* START Given data *
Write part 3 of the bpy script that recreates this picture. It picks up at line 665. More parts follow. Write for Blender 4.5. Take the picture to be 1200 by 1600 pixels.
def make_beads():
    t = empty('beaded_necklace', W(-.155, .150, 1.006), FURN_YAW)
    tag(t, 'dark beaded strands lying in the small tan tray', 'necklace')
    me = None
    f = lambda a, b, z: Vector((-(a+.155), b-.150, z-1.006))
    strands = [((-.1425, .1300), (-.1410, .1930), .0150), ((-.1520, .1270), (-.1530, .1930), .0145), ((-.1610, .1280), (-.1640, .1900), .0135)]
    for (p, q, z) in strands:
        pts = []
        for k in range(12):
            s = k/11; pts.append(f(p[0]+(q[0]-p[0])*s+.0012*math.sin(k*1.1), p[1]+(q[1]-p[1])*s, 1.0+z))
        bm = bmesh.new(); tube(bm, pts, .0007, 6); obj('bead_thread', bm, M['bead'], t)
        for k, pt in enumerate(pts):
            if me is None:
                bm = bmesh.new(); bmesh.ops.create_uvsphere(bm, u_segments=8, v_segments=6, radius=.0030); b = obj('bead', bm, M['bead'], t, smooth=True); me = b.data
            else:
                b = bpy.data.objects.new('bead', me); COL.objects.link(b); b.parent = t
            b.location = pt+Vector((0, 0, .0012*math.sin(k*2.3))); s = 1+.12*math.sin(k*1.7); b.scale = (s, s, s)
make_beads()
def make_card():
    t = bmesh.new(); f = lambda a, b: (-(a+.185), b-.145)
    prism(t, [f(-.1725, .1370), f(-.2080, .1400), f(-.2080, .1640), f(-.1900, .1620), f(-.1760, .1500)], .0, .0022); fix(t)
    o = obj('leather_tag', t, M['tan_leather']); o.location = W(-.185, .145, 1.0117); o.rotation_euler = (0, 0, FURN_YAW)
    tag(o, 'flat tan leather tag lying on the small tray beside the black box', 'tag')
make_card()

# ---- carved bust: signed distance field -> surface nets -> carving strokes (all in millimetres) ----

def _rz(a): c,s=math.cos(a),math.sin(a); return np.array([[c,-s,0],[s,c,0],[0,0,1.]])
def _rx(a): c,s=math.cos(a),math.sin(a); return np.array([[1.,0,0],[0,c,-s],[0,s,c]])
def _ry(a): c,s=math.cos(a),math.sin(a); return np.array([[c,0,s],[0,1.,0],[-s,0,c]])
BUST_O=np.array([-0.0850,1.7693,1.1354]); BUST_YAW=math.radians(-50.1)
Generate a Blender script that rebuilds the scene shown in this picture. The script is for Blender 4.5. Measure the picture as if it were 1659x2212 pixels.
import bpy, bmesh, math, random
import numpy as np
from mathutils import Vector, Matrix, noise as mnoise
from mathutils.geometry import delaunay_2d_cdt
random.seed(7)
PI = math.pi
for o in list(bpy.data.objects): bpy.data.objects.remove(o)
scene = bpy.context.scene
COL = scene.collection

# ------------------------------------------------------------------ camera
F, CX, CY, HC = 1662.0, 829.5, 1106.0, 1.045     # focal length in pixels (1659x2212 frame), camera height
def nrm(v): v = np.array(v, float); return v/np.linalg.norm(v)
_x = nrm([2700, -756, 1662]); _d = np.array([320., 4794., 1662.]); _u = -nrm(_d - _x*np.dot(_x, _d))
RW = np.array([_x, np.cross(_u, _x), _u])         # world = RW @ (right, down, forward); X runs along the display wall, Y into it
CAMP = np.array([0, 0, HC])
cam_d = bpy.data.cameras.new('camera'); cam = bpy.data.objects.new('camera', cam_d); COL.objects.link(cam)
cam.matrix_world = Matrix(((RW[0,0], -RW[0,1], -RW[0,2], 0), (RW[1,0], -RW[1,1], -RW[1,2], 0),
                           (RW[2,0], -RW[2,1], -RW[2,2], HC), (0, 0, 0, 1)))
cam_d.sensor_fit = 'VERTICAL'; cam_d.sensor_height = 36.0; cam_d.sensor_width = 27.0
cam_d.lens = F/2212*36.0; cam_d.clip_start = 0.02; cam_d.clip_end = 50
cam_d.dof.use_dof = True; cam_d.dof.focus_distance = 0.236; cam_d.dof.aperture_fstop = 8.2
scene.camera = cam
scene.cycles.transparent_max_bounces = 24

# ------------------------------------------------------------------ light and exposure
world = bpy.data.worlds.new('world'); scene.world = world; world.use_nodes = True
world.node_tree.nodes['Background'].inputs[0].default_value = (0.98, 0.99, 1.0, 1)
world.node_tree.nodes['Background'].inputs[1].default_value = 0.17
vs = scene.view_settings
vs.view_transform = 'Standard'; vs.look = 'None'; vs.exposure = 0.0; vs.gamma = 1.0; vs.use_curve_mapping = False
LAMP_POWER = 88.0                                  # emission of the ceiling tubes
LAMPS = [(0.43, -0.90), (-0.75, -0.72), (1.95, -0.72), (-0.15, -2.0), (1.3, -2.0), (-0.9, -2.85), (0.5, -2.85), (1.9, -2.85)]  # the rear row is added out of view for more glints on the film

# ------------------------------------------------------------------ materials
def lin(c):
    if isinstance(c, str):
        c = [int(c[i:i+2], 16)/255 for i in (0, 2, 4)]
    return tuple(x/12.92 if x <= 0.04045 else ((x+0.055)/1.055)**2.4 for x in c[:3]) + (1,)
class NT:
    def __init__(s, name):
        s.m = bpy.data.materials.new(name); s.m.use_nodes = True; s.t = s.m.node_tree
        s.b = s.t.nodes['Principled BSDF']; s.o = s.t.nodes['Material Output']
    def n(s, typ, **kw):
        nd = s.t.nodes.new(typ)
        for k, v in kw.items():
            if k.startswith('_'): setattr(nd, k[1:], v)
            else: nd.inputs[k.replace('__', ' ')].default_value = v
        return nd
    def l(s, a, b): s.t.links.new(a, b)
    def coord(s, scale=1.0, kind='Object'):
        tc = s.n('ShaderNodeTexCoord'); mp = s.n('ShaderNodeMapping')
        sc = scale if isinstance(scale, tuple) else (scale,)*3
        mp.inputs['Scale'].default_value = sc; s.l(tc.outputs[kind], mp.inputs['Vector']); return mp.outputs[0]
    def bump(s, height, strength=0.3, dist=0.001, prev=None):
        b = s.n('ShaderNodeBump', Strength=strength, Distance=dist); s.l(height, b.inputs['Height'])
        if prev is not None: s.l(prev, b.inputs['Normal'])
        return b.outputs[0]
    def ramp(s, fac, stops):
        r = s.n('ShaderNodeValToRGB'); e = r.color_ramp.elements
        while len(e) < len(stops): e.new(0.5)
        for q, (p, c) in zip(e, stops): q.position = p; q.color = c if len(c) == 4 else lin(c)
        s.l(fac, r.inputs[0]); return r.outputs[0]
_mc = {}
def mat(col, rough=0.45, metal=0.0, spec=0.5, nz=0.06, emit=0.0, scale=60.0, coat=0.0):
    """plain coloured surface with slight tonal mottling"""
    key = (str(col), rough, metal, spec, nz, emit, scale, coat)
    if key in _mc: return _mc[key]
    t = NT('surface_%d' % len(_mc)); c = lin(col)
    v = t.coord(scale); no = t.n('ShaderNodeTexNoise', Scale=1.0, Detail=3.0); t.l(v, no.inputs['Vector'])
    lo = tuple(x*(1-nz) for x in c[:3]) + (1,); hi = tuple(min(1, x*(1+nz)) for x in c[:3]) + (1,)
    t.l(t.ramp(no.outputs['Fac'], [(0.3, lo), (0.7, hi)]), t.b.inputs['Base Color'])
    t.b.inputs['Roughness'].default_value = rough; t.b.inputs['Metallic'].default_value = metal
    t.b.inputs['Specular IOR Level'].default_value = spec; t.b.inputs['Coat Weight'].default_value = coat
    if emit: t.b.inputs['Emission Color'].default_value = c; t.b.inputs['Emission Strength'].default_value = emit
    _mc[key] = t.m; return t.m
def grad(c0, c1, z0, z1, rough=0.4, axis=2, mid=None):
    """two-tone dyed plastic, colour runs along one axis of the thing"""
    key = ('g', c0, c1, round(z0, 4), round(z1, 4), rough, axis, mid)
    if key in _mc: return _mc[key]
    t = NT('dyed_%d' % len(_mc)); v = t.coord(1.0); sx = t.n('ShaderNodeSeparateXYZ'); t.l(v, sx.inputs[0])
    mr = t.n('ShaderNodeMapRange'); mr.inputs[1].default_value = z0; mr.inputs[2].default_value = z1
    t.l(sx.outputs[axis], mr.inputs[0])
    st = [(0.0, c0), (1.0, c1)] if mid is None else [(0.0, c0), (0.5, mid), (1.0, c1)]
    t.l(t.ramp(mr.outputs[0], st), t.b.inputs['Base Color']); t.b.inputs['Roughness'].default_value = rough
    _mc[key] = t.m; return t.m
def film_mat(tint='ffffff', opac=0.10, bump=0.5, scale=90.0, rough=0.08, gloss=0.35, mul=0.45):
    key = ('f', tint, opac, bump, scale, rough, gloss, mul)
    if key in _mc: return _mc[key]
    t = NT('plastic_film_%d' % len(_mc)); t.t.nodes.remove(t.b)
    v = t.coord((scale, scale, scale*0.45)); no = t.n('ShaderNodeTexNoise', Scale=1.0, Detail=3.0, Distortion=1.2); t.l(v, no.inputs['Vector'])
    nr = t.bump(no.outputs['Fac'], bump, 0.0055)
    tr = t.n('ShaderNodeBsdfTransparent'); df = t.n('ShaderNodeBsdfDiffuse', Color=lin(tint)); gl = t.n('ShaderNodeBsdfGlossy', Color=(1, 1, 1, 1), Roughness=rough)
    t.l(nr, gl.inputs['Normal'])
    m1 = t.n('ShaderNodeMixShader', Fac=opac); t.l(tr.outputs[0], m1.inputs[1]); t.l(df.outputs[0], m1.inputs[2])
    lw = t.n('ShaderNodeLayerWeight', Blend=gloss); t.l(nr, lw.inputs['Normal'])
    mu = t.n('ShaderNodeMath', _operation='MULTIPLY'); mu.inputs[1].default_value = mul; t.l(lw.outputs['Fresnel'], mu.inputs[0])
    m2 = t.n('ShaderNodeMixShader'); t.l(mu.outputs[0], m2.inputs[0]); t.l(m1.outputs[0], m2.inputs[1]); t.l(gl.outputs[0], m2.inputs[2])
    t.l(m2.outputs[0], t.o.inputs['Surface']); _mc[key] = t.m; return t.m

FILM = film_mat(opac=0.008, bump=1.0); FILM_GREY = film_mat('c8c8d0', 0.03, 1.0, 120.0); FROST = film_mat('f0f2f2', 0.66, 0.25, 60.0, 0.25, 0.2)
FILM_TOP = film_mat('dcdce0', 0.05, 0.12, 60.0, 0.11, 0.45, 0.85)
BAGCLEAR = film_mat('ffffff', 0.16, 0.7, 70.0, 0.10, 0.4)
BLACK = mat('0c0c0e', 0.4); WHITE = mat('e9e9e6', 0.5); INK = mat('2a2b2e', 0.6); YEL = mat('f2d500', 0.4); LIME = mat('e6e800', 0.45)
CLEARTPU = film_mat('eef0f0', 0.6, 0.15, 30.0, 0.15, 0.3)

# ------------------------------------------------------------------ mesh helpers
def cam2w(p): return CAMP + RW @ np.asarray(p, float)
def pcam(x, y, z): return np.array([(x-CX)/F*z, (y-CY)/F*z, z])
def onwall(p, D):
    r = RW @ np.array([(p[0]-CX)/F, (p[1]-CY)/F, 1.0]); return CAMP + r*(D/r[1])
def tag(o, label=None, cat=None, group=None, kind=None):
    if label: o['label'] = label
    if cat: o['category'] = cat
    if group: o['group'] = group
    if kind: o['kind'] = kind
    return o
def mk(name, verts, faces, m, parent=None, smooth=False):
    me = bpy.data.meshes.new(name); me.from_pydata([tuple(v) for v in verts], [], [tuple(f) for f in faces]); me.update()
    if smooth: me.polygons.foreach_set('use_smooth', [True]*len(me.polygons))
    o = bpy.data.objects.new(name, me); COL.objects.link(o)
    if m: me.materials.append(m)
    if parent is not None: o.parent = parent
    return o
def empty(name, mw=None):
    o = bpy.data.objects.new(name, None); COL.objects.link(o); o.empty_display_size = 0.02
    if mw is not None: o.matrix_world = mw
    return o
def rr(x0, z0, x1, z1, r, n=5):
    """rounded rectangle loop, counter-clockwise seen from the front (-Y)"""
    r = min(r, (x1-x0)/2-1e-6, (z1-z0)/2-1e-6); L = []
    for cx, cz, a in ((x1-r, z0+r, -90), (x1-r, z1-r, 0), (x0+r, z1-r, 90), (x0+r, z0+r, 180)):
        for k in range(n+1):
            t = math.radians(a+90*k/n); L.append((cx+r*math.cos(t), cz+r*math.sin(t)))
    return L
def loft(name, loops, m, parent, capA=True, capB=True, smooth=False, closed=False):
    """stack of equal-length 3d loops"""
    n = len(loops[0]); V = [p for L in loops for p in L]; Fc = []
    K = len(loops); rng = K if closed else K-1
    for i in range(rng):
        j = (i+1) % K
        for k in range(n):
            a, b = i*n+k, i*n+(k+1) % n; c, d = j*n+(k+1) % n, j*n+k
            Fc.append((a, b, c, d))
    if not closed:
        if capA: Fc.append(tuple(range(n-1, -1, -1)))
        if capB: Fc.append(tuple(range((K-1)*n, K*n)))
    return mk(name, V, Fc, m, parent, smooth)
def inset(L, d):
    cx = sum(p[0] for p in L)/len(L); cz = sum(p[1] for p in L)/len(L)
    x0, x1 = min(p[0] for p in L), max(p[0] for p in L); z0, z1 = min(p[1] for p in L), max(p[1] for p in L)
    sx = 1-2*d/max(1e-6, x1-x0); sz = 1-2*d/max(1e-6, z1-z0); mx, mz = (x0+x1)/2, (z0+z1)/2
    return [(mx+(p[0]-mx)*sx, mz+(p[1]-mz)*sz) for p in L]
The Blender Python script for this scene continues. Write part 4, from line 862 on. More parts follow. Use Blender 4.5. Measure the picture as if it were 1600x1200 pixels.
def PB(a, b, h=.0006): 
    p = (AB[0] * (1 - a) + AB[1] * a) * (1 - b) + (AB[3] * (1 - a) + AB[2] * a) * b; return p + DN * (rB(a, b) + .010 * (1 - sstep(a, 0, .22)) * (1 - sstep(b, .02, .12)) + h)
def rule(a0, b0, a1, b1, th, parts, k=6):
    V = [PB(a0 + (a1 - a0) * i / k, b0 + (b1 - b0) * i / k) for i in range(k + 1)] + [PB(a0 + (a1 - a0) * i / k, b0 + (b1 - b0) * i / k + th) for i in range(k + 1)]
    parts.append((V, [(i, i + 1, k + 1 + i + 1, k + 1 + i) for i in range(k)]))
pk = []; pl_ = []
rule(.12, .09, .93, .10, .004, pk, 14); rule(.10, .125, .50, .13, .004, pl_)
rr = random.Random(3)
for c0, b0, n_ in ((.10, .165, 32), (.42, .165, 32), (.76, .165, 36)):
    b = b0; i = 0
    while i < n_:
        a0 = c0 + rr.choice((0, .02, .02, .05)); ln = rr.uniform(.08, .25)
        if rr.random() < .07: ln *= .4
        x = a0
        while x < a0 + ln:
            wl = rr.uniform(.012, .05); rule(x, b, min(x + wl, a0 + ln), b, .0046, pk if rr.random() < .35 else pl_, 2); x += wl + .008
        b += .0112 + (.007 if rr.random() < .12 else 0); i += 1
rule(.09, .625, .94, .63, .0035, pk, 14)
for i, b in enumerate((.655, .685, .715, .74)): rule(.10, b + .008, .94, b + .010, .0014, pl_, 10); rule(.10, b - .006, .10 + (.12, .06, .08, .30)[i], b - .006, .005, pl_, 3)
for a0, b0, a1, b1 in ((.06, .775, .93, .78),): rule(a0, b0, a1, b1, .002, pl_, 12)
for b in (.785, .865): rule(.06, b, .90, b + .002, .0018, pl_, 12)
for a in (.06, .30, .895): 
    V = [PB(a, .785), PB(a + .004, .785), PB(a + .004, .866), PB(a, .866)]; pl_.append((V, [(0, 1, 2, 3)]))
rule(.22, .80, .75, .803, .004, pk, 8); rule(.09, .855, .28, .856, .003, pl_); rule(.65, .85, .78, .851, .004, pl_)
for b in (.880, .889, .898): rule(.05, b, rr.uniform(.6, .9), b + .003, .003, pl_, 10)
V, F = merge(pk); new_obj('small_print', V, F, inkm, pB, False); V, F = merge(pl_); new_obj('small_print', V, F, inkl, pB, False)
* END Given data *
● **Given exercise**:
Start with the line that contains "Generate a Blender" and end with the line that contains "COL = scene.collection"; give those lines again exactly, and no others.

● **Answer in full**:
Generate a Blender script that rebuilds the scene shown in this picture. The script is for Blender 4.5. Measure the picture as if it were 1659x2212 pixels.
import bpy, bmesh, math, random
import numpy as np
from mathutils import Vector, Matrix, noise as mnoise
from mathutils.geometry import delaunay_2d_cdt
random.seed(7)
PI = math.pi
for o in list(bpy.data.objects): bpy.data.objects.remove(o)
scene = bpy.context.scene
COL = scene.collection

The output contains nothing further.